This source code looks perfectly legible to me. In fact, for C, it's the equivalent of T-Ball.
Nicely and consistently formatted, relevant comments, sane structure, along with decent fn, and var names.
What is your definition of "good, readable code?"
P.s. I've emailed the mods, but a currently dead child comment from a new account states essentially the same thing (my vouch was insufficient to rez): https://news.ycombinator.com/item?id=40742493
I must admit, despite programming games for a long time commercially, that code is not very clear to me.
If the code is perfectly legible to you, can you explain how R_DrawPlanes draws the ceiling and the floor, step by step, as a practical illustration? How long did it take? It took me maybe 5 minutes to understand how it works.
I think just about every function I read every day is easier to comprehend. And I review a lot of game engine code. I make no claims I’m a fantastic programmer, of course.
that function contains four if statements and all four of them use indentation, and the same brace indentation style is applied with perfect, machine-like precision throughout the entire file
the last two look like this
if (fixedcolormap)
ds_colormap = fixedcolormap;
else
{
index = distance >> LIGHTZSHIFT;
if (index >= MAXLIGHTZ )
index = MAXLIGHTZ-1;
ds_colormap = planezlight[index];
}
that's indentation
maybe you're running some kind of browser extension that screwed up the formatting of the code in your browser. or maybe the problem is that the indentation uses 8-space tabs and your browser is rendering the tabs in some other way. (when i initially pasted the code in here, hn converted them to spaces.) what browser are you running? the code looks fine in linux firefox
the only exception to this perfect syntactic consistency in compound statements is that in two cases (lines 137 and 237) there are unnecessary braces around a single statement, turning it into block that could have been just a simple statement. i don't know if this is an artifact of the code's edit history or what
What? What's a pretty severe nit pick. Especially for 30 year old C code.
They didn't have no gofmt back then. We are spoiled today with the extreme consistency :) the skill of reading code includes reading even when it deviates from one's own preferred formatting (within reason, maliciously formatted code can be challenging, to say the least).
I must respectfully disagree about this being an issue worthy of anyone's attention, especially yours and mine.
It could use more verbose variable names and comments to give the reader more context. So the bus factor is very low.
If this programmer leaves the team and their large codebase like this is left behind, it will likely become a calcified legacy monolith of code that is expensive to maintain.
Today, such code would not pass code review and possibly some automated pre-submit testing (Halstead’s metrics, Microsoft’s maintainability index, etc) in the AAA companies I worked for that cared about code maintainability.
It’s not specifically about formatting or syntax.
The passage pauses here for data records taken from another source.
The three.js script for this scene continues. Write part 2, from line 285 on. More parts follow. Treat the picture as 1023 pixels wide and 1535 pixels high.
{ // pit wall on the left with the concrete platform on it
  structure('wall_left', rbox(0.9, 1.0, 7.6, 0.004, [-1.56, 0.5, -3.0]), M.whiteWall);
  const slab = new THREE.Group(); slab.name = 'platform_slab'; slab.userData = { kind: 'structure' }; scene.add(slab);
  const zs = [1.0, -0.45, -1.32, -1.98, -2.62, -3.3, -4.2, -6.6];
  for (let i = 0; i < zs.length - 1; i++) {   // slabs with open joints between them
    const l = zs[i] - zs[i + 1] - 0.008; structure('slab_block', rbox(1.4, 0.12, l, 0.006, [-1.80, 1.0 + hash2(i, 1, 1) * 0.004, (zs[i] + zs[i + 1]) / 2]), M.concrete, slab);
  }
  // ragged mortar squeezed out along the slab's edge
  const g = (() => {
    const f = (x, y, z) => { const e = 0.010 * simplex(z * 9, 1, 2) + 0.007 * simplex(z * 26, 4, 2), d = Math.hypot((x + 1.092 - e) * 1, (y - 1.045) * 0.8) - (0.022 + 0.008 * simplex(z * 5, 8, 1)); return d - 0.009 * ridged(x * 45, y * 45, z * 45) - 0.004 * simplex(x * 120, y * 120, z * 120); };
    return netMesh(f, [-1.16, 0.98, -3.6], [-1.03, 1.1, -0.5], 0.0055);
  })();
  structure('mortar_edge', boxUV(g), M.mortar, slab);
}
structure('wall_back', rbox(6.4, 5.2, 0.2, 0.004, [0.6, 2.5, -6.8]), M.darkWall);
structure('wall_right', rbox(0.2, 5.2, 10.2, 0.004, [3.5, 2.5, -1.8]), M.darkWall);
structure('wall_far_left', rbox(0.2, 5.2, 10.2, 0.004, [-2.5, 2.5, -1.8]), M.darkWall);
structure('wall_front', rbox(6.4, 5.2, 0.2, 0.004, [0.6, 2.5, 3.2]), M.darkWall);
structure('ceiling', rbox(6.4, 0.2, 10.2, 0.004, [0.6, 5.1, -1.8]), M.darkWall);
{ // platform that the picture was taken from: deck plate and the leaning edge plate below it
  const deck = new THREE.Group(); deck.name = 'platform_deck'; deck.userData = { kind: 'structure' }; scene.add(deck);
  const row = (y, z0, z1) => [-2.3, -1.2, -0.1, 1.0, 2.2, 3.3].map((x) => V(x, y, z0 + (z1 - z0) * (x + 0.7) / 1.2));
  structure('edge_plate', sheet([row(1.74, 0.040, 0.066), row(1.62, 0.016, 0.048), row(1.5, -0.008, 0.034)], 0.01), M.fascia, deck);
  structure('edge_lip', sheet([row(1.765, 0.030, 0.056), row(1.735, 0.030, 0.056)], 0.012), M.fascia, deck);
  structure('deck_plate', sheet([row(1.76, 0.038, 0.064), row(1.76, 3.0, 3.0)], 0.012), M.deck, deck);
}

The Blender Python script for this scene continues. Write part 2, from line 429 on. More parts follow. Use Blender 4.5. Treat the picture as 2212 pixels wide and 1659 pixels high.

It’s more about whether a different programmer can look and understand exactly what it does, and what cases it handles, and which it doesn’t, at first glance. And the other programmer can’t be Carmack-experienced or grey beards — it has to be the usual mid-level dude.
The code could even be written in a self-documenting code paradigm with parts extracted into small appropriately named functions. And it doesn’t need to be done to some perfectionist extreme, just a little bit more than what Carmack did. It just can’t be what we jokingly refer to in the industry as academic code — made for one author to understand and for every other reader to be impressed but not work with.
1993 was a different time, more code was academic, most of it was poorly documented. And there were good reasons not to have function call overheads. We even used to do loop unrolling because that saves a jump instruction and a few variable sets (you only increment the program counter as you go). So some of the reasons why this code is the way it is are good. But in readability, we have evolved a lot in the games industry.
So much so that Doom’s code is pretty hard to read for most programmers. I asked around at work, in a large AAA company, and the consensus is that it’s archaic. But you know, it’s still good code, it did what it had to do, I’m not bashing it.
In the games industry, we generally try to write code that can be maintained by an average programmer.
I would at least add more comments for context. Some teams have other ideas, like self-documenting paradigms with small functions and descriptive names.
If a typical programmer doesn’t at a glance understand what each line of each function does on screen, what all the variables mean, what changing any line would do, what is the usual data flowing through the function, and what are the limitations of the function, then it either can’t be maintained quickly and cheaply, or maintaining it will introduce unforeseen bugs.
But the key point is to not have a codebase that only a small core team can maintain.
If you want to see examples of the difference between this and modern in C-like code, see Unreal Engine’s source code. It will generally, at least in areas of frequent change, be much easier to read. I would expect a mid-level programmer to understand 90% of UE’s functions in 10 seconds each. And more experienced programmers usually understand most functions they’ve not seen in UE in a couple of seconds.
That’s not the case with Doom code. It took me up to 5 minutes to understand some of them. That means significantly worse readability. And I work in C++, C, C#, and other programming languages at a quite senior level in AAA games. So I don’t think this is a skill issue. It could be, of course.